Stocks Rally as Dow Jumps 111 Points on Tame Inflation Data

Stocks ended broadly higher after new economic data raised hopes of a Fed rate cut, and investors were quick to jump back into the market following recent declines.

"I'm not surprised to see the market snap back," said Alec Young, market strategist at S&P Equity Research. "The market was kind of overbought -- it was an excellent opportunity for a shakeout."

Core inflation as measured by the producer price index, or PPI, came in unchanged, which may allow the Fed greater flexibility in terms of interest rate policy.

"A Fed-friendly PPI number conceivably opens the door to let them ease," said Young.

The Dow Jones Industrial Average rebounded from Thursday's decline of almost 150 points, ending the week flat. The Nasdaq closed up 1.1% on a strong performance from chip-related stocks, while the S&P 500 moved solidly above 1500 after dipping below that psychological threshold yesterday.

The Dow and the S&P 500 ended flat for the week but the Nasdaq closed with a weekly decline for the first time in four weeks. Stocks bounced back from the largest one-day decline in the major market indexes since early March.

"Yesterday was a classic opportunity for shrewd investors to take advantage of momentary weakness in the market," said Peter Kenny, managing director at Knight Equity Markets. "I think all of the block and tackle pieces are in place for the market to continue to move upwards."

Buying took place across the board, with all of the S&P 500 sectors trading firmly in positive territory. Energy led sector leaders, while tech stocks and the financial sector also saw strong gains.

Nvidia shares jumped 7% after the company topped first-quarter consensus forecasts. The graphics chipmaker reported earnings of 42 cents a share, compared with Wall Street's estimate of 39 cents. Nvidia also boosted its long-term profit margin outlook.

American International Group saw modest gains after reporting quarterly results above Wall Street estimates on Thursday after the close of trading.

The Chicago Mercantile Exchange boosted its bid for crosstown rival Chicago Board of Trade after the cash-and-stock proposal from InterContinental Exchange increased in value due to recent gains in ICE shares. Shares of both CME and CBOT Holdings moved higher.

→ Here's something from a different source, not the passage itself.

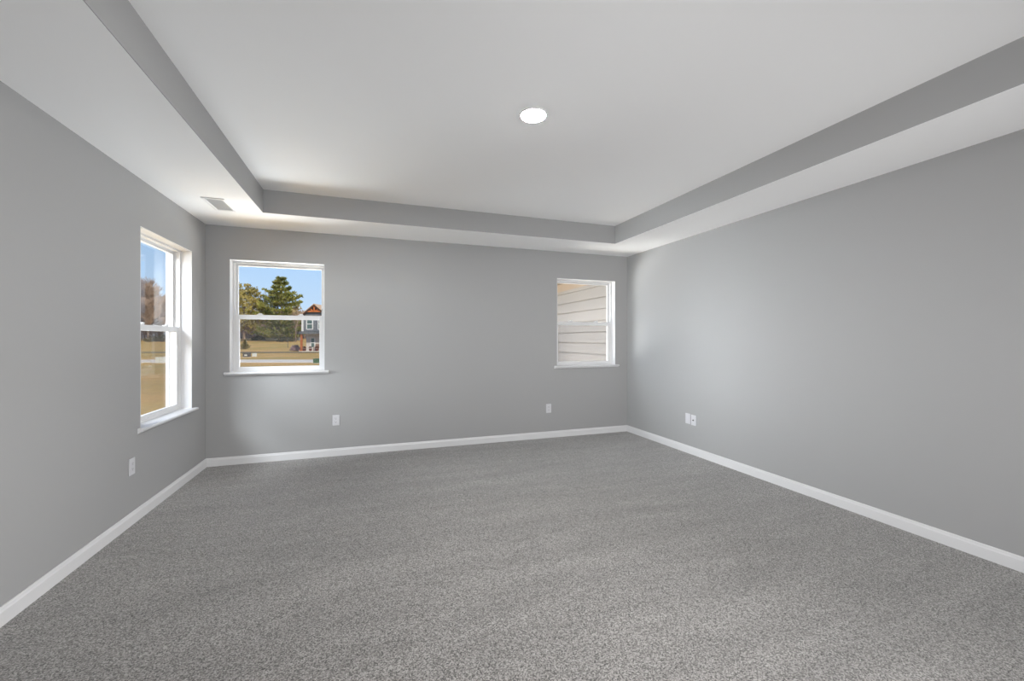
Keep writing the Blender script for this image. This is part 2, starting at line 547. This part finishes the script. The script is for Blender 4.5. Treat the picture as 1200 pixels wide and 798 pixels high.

Biotech heavyweight Amgen added further declines after an FDA advisory panel recommended further restrictions on top-selling anemia drugs marketed by Amgen and Johnson & Johnson . Research firms Citigroup, J.P. Morgan, Lazard Capital and Morgan Stanley all downgraded the stock.

New York light sweet crude futures closed up 0.9% to $62.37, ending the week with a modest gain, as energy traders remained concerned over potential supply disruptions from African producers.

Retail stocks were weak after monthly sales data came in below expectations. April sales declined 0.2%, compared with economists' forecast of a rise of 0.3%. Shares of discount giant Wal-Mart Stores and other retailers moved lower.

The producer price index (PPI) rose 0.7% in April while the closely watched core rate came in unchanged. Analysts surveyed by CNBC and Dow Jones expected the PPI to show an increase of 0.6% and the core rate to rise as well by 0.2%.

Treasury prices rose, sending yields lower.

European Stocks Close Higher, Asia Ends Mostly Lower

European stocks reversed earlier declines to end higher as Britain's FTSE-100, France's CAC-40 and Germany's DAX all closed in positive territory.

France's state-owned utility EdF denied reports it approached German utility RWE about a potential takeover. German radio broadcaster SWR reported the companies were in talks to merge.

Italian oil outfit Eni reported quarterly results above analysts' forecasts, despite a 9.3% drop in first-quarter earnings.

Asian stocks closed largely lower following Thursday's disappointing U.S. retail sales data.

Japan's Nikkei 225 Average closed down 1%. Shares of Casio tumbled on a downbeat forecast and broker downgrades. Meanwhile, investors sold high-tech exporters such as Sony on growing concerns regarding the U.S. economic outlook. Yokogawa Electric and Konica Minolta were also major drag following disappointing earnings reports.

Korea was the region's lone bright spot as the benchmark Kospi index rallied off lows to close at a new record. Shares of Hyundai Steel surged after the company said it signed a contract to secure iron ore.

The high-flying S&P/ASX 200 Index finished down in Australia as renewed worries about the health of the world's biggest economy pressured U.S.-exposed firms such as Westfield Group.